Takatāpui unit to help LGBTIQ+ youth launched in Tauranga

8:05 pm on 13 December 2022
Rainbow wristbands in wrists of asian boy couple with blurred background, concept for celebration of lgbtq+ community in pride month or in June around the world.

Concert Kete honours Pride Month Photo: 123RF

A takatāpui unit has been set up beside a Tauranga marae to help rangatahi have "brave conversations" with their whānau.

Ngāi Te Rangi is launching the dedicated unit at Mt Maunganui by Whareroa Marae, which it says will include both external and internal supervisors.

Whakamarurangi Samuels said he recently came out after attending university in Otago, where he felt safe to be himself.

"I met a lot of people who were coming out during their time in Dunedin, it was interesting - and then coming back here, I have noticed that that's not the same."

He said he didn't feel comfortable in Tauranga because of how he saw the LGBTIQ+ community was perceived.

"From what I'd seen growing up, especially within te ao Māori, the poi boys, the little boys who were mean at the poi were always the butt of the jokes. The same without trans, lesbian, gay uncles and aunties.

"I've had many mates who have struggled with coming out, it was the fear of rejection. I think that's for most takatāpui people, and especially for tangata Māori with whanaungatanga being such a big part of our culture.

"The idea of losing that family unit because of who you love, it's scary."

He said he was pleasantly surprised when Ngāi Te Rangi chief executive Paora Stanley approached him with the idea of a takatāpui unit to tautoko Māori in the rainbow community.

He's currently approaching other takatāpui to get their feedback and advice on how they'd like the unit to be run and what services would best help them.

"There's no platform for our takatāpui whanau to voice their opinions to get their stories out," Samuels said. "And from there not being a platform, there's also not a platform for our closeted takatāpui whanau to hear these stories to feel empowered, to feel encouraged."

Stanley said Ngāi Te Rangi plans to spend $100,000 on the new unit, although it's only in its initial stages, with a soft launch this week.

"What I do know, from the outside looking in, is that a lot of gay men - in particular gay boys - kill themselves because they can't have those brave conversations.

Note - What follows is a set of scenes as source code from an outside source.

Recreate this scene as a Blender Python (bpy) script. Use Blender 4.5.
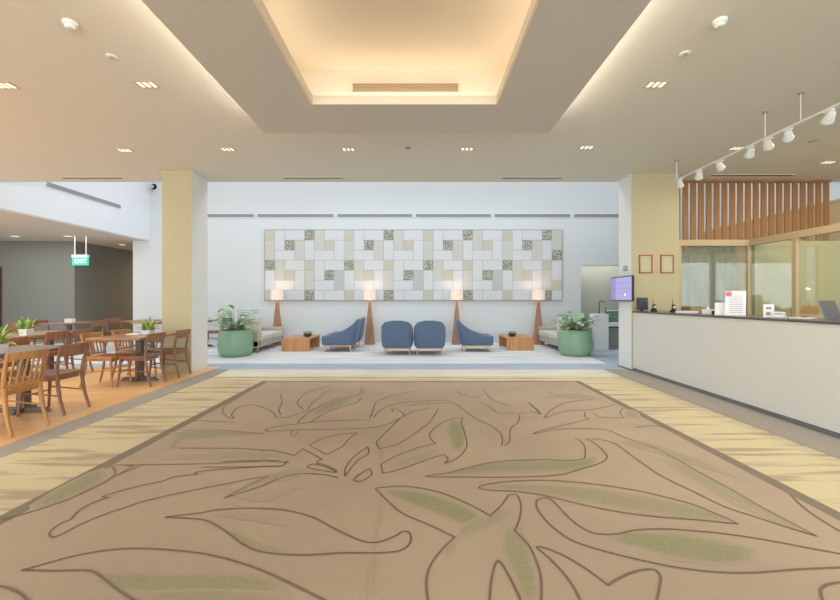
import bpy, bmesh, math, random
from mathutils import Vector, Matrix
for o in list(bpy.data.objects): bpy.data.objects.remove(o)
S = bpy.context.scene
COL = S.collection
PI = math.pi
random.seed(7)
H = 1.32
F = 400.0
# ------------------------------------------------------------------ camera
cd = bpy.data.cameras.new('camera'); cam = bpy.data.objects.new('camera', cd); COL.objects.link(cam)
cam.location = (0, 0, H); cam.rotation_euler = (PI/2, 0, 0)
cd.sensor_width = 36; cd.lens = 36*F/840.0; cd.clip_end = 200
S.camera = cam
# ------------------------------------------------------------------ world and large lights
w = bpy.data.worlds.new('world'); S.world = w; w.use_nodes = True
bg = w.node_tree.nodes['Background']; bg.inputs[0].default_value = (0.93, 0.96, 1.0, 1); bg.inputs[1].default_value = 0.9
S.view_settings.view_transform = 'Standard'; S.view_settings.look = 'None'
S.view_settings.exposure = 0.5; S.view_settings.gamma = 1.0; S.view_settings.use_curve_mapping = False

def area(name, loc, rot, sx, sy, power, color, spread=PI):
    l = bpy.data.lights.new(name, 'AREA'); l.shape = 'RECTANGLE'; l.size = sx; l.size_y = sy
    l.energy = power; l.color = color; l.spread = spread
    o = bpy.data.objects.new(name, l); COL.objects.link(o); o.location = loc; o.rotation_euler = rot
    return o
# daylight through the atrium roof glazing
area('skylight_daylight', (-0.3, 10.0, 7.3), (math.radians(-24), 0, 0), 17.0, 3.2, 430, (0.93, 0.96, 1.0))
# daylight through the entrance glazing behind the camera
area('entrance_daylight', (-0.5, -6.5, 1.75), (PI/2, 0, 0), 15.0, 3.2, 690, (0.86, 0.95, 1.0))
# restaurant windows, far left
area('restaurant_daylight', (-12.3, 3.0, 1.8), (0, -PI/2, 0), 3.0, 8.0, 130, (0.90, 0.97, 1.0))
# added broad fill lifting the wood floor, in place of the restaurant's downlights
area('restaurant_fill', (-6.6, 3.8, 3.6), (0, 0, 0), 4.0, 6.0, 72, (1.0, .98, .94), math.radians(120))
area('lobby_fill', (3.0, 3.2, 3.6), (0, 0, 0), 1.6, 6.0, 36, (1.0, .95, .87), math.radians(130))  # added fill lifting the right-hand floor, in place of single downlights

# ------------------------------------------------------------------ helpers
def lin(c):
    return tuple(((v/255.0)/12.92 if v/255.0 <= 0.04045 else (((v/255.0)+0.055)/1.055)**2.4) for v in c)
def mat(name, rgb, rough=0.6, metal=0.0, noise=None, bump=0.0, emis=None, estr=0.0, spec=0.4, coat=0.0, sheen=0.0):
    """noise = (rgb2, scale_xyz, detail, lo, hi)"""
    m = bpy.data.materials.new(name); m.use_nodes = True; nt = m.node_tree; b = nt.nodes['Principled BSDF']
    b.inputs['Base Color'].default_value = (*lin(rgb), 1); b.inputs['Roughness'].default_value = rough
    b.inputs['Metallic'].default_value = metal; b.inputs['Specular IOR Level'].default_value = spec
    b.inputs['Coat Weight'].default_value = coat; b.inputs['Sheen Weight'].default_value = sheen
    tc = nt.nodes.new('ShaderNodeTexCoord'); mp = nt.nodes.new('ShaderNodeMapping')
    nt.links.new(tc.outputs['Object'], mp.inputs[0])
    nz = nt.nodes.new('ShaderNodeTexNoise'); nt.links.new(mp.outputs[0], nz.inputs['Vector'])
    nz.inputs['Scale'].default_value = 1.0
    if noise:
        rgb2, sc, det, lo, hi = noise
        mp.inputs['Scale'].default_value = sc; nz.inputs['Detail'].default_value = det
        cr = nt.nodes.new('ShaderNodeMapRange'); cr.inputs['From Min'].default_value = lo; cr.inputs['From Max'].default_value = hi
        nt.links.new(nz.outputs['Fac'], cr.inputs['Value'])
        mx = nt.nodes.new('ShaderNodeMix'); mx.data_type = 'RGBA'
        mx.inputs[6].default_value = (*lin(rgb), 1); mx.inputs[7].default_value = (*lin(rgb2), 1)
        nt.links.new(cr.outputs[0], mx.inputs[0]); nt.links.new(mx.outputs[2], b.inputs['Base Color'])
    else:
        mp.inputs['Scale'].default_value = (90, 90, 90)
    if bump:
        bn = nt.nodes.new('ShaderNodeTexNoise'); bn.inputs['Scale'].default_value = 160; nt.links.new(tc.outputs['Object'], bn.inputs['Vector'])
        bp = nt.nodes.new('ShaderNodeBump'); bp.inputs['Strength'].default_value = bump; bp.inputs['Distance'].default_value = 0.004
        nt.links.new(bn.outputs['Fac'], bp.inputs['Height']); nt.links.new(bp.outputs[0], b.inputs['Normal'])
    if emis:
        b.inputs['Emission Color'].default_value = (*lin(emis), 1); b.inputs['Emission Strength'].default_value = estr
    return m
def glass_mat(name, tint, refl=1.0, base=0.06):
    m = bpy.data.materials.new(name); m.use_nodes = True; nt = m.node_tree
    for n in list(nt.nodes): nt.nodes.remove(n)
    out = nt.nodes.new('ShaderNodeOutputMaterial'); tr = nt.nodes.new('ShaderNodeBsdfTransparent'); gl = nt.nodes.new('ShaderNodeBsdfGlossy')
    tr.inputs[0].default_value = (*tint, 1); gl.inputs[0].default_value = (refl, refl, refl, 1); gl.inputs['Roughness'].default_value = 0.01
    lw = nt.nodes.new('ShaderNodeLayerWeight'); lw.inputs[0].default_value = .5
    pw = nt.nodes.new('ShaderNodeMath'); pw.operation = 'POWER'; pw.inputs[1].default_value = 5; nt.links.new(lw.outputs['Facing'], pw.inputs[0])
    ad = nt.nodes.new('ShaderNodeMath'); ad.operation = 'ADD'; ad.use_clamp = True; ad.inputs[1].default_value = base
    nt.links.new(pw.outputs[0], ad.inputs[0])
    mx = nt.nodes.new('ShaderNodeMixShader'); nt.links.new(ad.outputs[0], mx.inputs[0]); nt.links.new(tr.outputs[0], mx.inputs[1]); nt.links.new(gl.outputs[0], mx.inputs[2])
    nt.links.new(mx.outputs[0], out.inputs[0]); return m

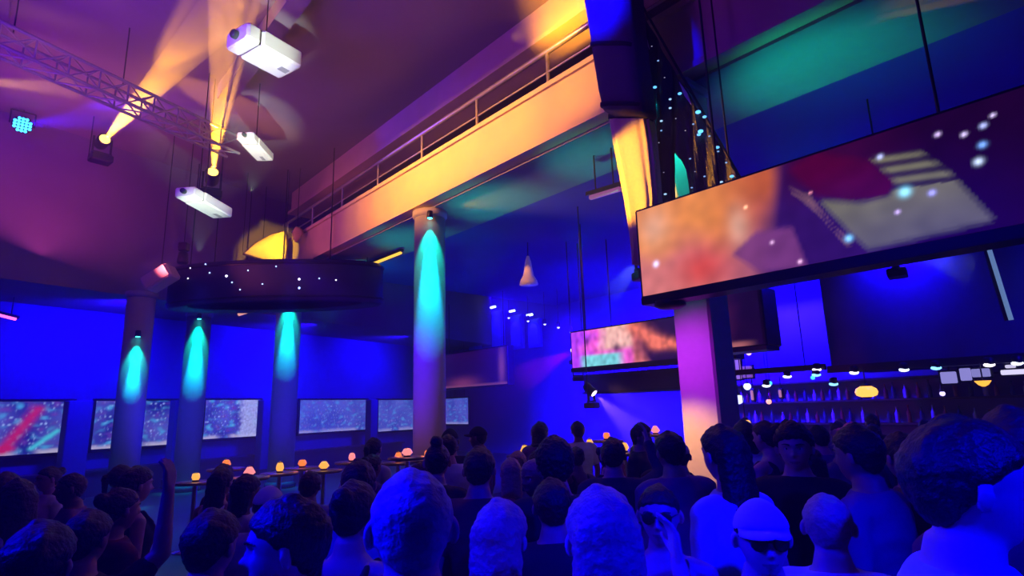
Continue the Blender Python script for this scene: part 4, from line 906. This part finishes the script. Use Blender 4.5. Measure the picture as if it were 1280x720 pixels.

And so what we're doing first, giving people a strategy about how to have those brave conversations,."

Samuels said if one member of the community is lost, it has a ripple effect throughout their whanau.

"With people who feel rejected from their whanau, not only does it distance them from their family but also from their iwi and hapū, so if we as a rūnanga are able to embrace, save our takatāpui whanau, not only are we saving their lives but we're saving the families.

"And on top of that, we're saving te ao Māori."

Stanley said the unit has full backing from the iwi's public health, social work and leadership team.

"We need to grow up, we need to stop trying to hide that takatāpui people exist, we need to grow up as a tribe. It doesn't mean to be an asshole in terms of other human beings."